Each line below must be set down exactly; omit any image you find.
====================
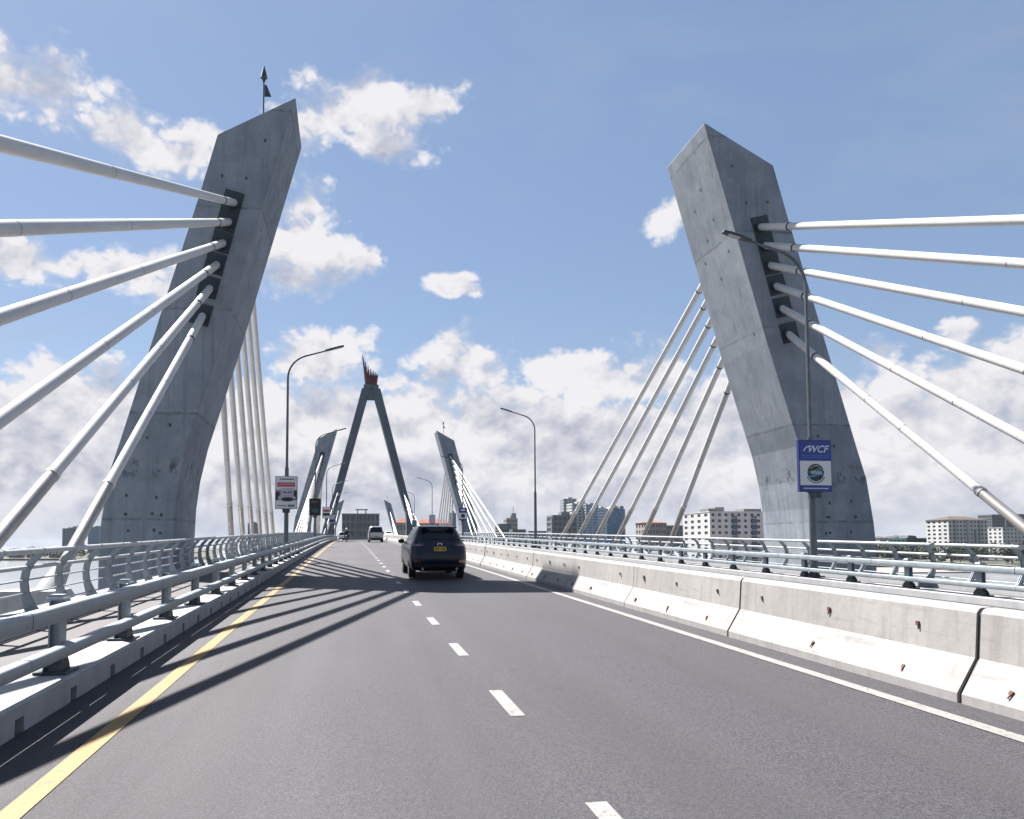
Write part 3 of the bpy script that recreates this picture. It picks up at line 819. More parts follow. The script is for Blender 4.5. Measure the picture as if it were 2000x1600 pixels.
# beacons on the pylon heads
def beacon(Yc, sgn, label):
    x = 8.75
    z = 16.7 - (x - 7.52) * (1.5 / 2.68)
    e = empty('beacon_mast', (CX + sgn * x, Yc, zr(Yc) + z - .05))
    MB().tube([(0, 0, 0), (0, 0, 1.95)], .026, 8).build('mast', 'dark_steel', e, True)
    MB().tube([(0, 0, 1.85), (0, 0, 1.98), (0, 0, 2.0), (0, 0, 2.2), (0, 0, 2.45)], [.04, .07, .13, .085, .015], 10).build('lamp', 'dark_steel', e, True)
    MB().add([(0.03, 0, 1.3), (.27, .05, 1.34), (.1, .02, 1.75), (0.03, 0, 1.75), (0.03, .02, 1.3), (.27, .07, 1.34), (.1, .04, 1.75), (0.03, .02, 1.75)], [(0, 1, 2, 3), (7, 6, 5, 4), (0, 4, 5, 1), (1, 5, 6, 2), (2, 6, 7, 3), (3, 7, 4, 0)]).build('pennant', 'dark_steel', e)
    tag(e, label, 'beacon', 'beacon masts on the pylon heads')
beacon(27.5, -1, 'thin beacon mast with dark pennant on the near left pylon')
beacon(116.6, 1, 'thin beacon mast on the smaller pylon right of the A-shaped pylon')
beacon(293.4, 1, 'tiny beacon mast on the distant right pylon inside the A shape')

# ---------------------------------------------------------------- street lamps and banner signs
def street_lamp(Xp, Y, sgn, label, ktop):
    e = empty('street_lamp', (Xp, Y, zr(Y) + ktop))
    d = -sgn
    MB().box((0, 0, .02), (.42, .42, .04)).prism([(-.19, .03), (.19, .03), (.1, .3), (-.1, .3)], -.012, .012).prism([(-.19, .03), (.19, .03), (.1, .3), (-.1, .3)], -.012, .012, 'x').build('base_plate', 'dark_steel', e)
    MB().tube([(0, 0, .03), (0, 0, 2.3), (0, 0, 4.25)], [.115, .105, .095], 10).build('lower_pole', 'lamp_steel', e, True)
    zb = 8.55 if sgn < 0 else 8.95
    pts = [(0, 0, 4.2), (0, 0, zb)]
    A1 = math.radians(74)
    for k in range(1, 11):
        a = A1 * k / 10
        pts.append((d * 1.15 * (1 - math.cos(a)), 0, zb + 1.15 * math.sin(a)))
    x0, z0 = pts[-1][0], pts[-1][2]
    dirx, dirz = d * math.sin(A1), math.cos(A1)
    for t in (.35, .7, 1.05): pts.append((x0 + dirx * t, 0, z0 + dirz * t))
    ex, ez = pts[-1][0], pts[-1][2]
    MB().tube(pts, [.065, .052] + [.047] * 10 + [.042, .04, .038], 8).build('curved_arm', 'lamp_steel', e, True)
    r = Matrix.Rotation(-math.atan2(dirz, abs(dirx)) * d, 3, 'Y')
    h = MB()
    poly = [(-.1, -.05), (.3, -.09), (.62, -.09), (.85, -.05), (.85, .05), (.62, .09), (.3, .09), (-.1, .05)]
    h.prism(poly, -.025, .055, 'z')
    h.v = [tuple(r @ Vector((p[0] * d, p[1] * 1.4, p[2])) + Vector((ex, 0, ez))) for p in h.v]
    hd = h.build('lamp_head', 'dark_steel', e, bevel=.02)
    ls = MB().prism([(.28, -.07), (.66, -.07), (.66, .07), (.28, .07)], -.033, -.02, 'z')
    ls.v = [tuple(r @ Vector((p[0] * d, p[1] * 1.4, p[2])) + Vector((ex, 0, ez))) for p in ls.v]
    ls.build('lens', 'sign_lilac', hd)
    tag(e, label, 'street lamp', 'street lamps along the kerbs')
    return e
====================
__Response to the task__
Write part 3 of the bpy script that recreates this picture. It picks up at line 819. More parts follow. The script is for Blender 4.5. Measure the picture as if it were 2000x1600 pixels.
# beacons on the pylon heads
def beacon(Yc, sgn, label):
    x = 8.75
    z = 16.7 - (x - 7.52) * (1.5 / 2.68)
    e = empty('beacon_mast', (CX + sgn * x, Yc, zr(Yc) + z - .05))
    MB().tube([(0, 0, 0), (0, 0, 1.95)], .026, 8).build('mast', 'dark_steel', e, True)
    MB().tube([(0, 0, 1.85), (0, 0, 1.98), (0, 0, 2.0), (0, 0, 2.2), (0, 0, 2.45)], [.04, .07, .13, .085, .015], 10).build('lamp', 'dark_steel', e, True)
    MB().add([(0.03, 0, 1.3), (.27, .05, 1.34), (.1, .02, 1.75), (0.03, 0, 1.75), (0.03, .02, 1.3), (.27, .07, 1.34), (.1, .04, 1.75), (0.03, .02, 1.75)], [(0, 1, 2, 3), (7, 6, 5, 4), (0, 4, 5, 1), (1, 5, 6, 2), (2, 6, 7, 3), (3, 7, 4, 0)]).build('pennant', 'dark_steel', e)
    tag(e, label, 'beacon', 'beacon masts on the pylon heads')
beacon(27.5, -1, 'thin beacon mast with dark pennant on the near left pylon')
beacon(116.6, 1, 'thin beacon mast on the smaller pylon right of the A-shaped pylon')
beacon(293.4, 1, 'tiny beacon mast on the distant right pylon inside the A shape')

# ---------------------------------------------------------------- street lamps and banner signs
def street_lamp(Xp, Y, sgn, label, ktop):
    e = empty('street_lamp', (Xp, Y, zr(Y) + ktop))
    d = -sgn
    MB().box((0, 0, .02), (.42, .42, .04)).prism([(-.19, .03), (.19, .03), (.1, .3), (-.1, .3)], -.012, .012).prism([(-.19, .03), (.19, .03), (.1, .3), (-.1, .3)], -.012, .012, 'x').build('base_plate', 'dark_steel', e)
    MB().tube([(0, 0, .03), (0, 0, 2.3), (0, 0, 4.25)], [.115, .105, .095], 10).build('lower_pole', 'lamp_steel', e, True)
    zb = 8.55 if sgn < 0 else 8.95
    pts = [(0, 0, 4.2), (0, 0, zb)]
    A1 = math.radians(74)
    for k in range(1, 11):
        a = A1 * k / 10
        pts.append((d * 1.15 * (1 - math.cos(a)), 0, zb + 1.15 * math.sin(a)))
    x0, z0 = pts[-1][0], pts[-1][2]
    dirx, dirz = d * math.sin(A1), math.cos(A1)
    for t in (.35, .7, 1.05): pts.append((x0 + dirx * t, 0, z0 + dirz * t))
    ex, ez = pts[-1][0], pts[-1][2]
    MB().tube(pts, [.065, .052] + [.047] * 10 + [.042, .04, .038], 8).build('curved_arm', 'lamp_steel', e, True)
    r = Matrix.Rotation(-math.atan2(dirz, abs(dirx)) * d, 3, 'Y')
    h = MB()
    poly = [(-.1, -.05), (.3, -.09), (.62, -.09), (.85, -.05), (.85, .05), (.62, .09), (.3, .09), (-.1, .05)]
    h.prism(poly, -.025, .055, 'z')
    h.v = [tuple(r @ Vector((p[0] * d, p[1] * 1.4, p[2])) + Vector((ex, 0, ez))) for p in h.v]
    hd = h.build('lamp_head', 'dark_steel', e, bevel=.02)
    ls = MB().prism([(.28, -.07), (.66, -.07), (.66, .07), (.28, .07)], -.033, -.02, 'z')
    ls.v = [tuple(r @ Vector((p[0] * d, p[1] * 1.4, p[2])) + Vector((ex, 0, ez))) for p in ls.v]
    ls.build('lens', 'sign_lilac', hd)
    tag(e, label, 'street lamp', 'street lamps along the kerbs')
    return e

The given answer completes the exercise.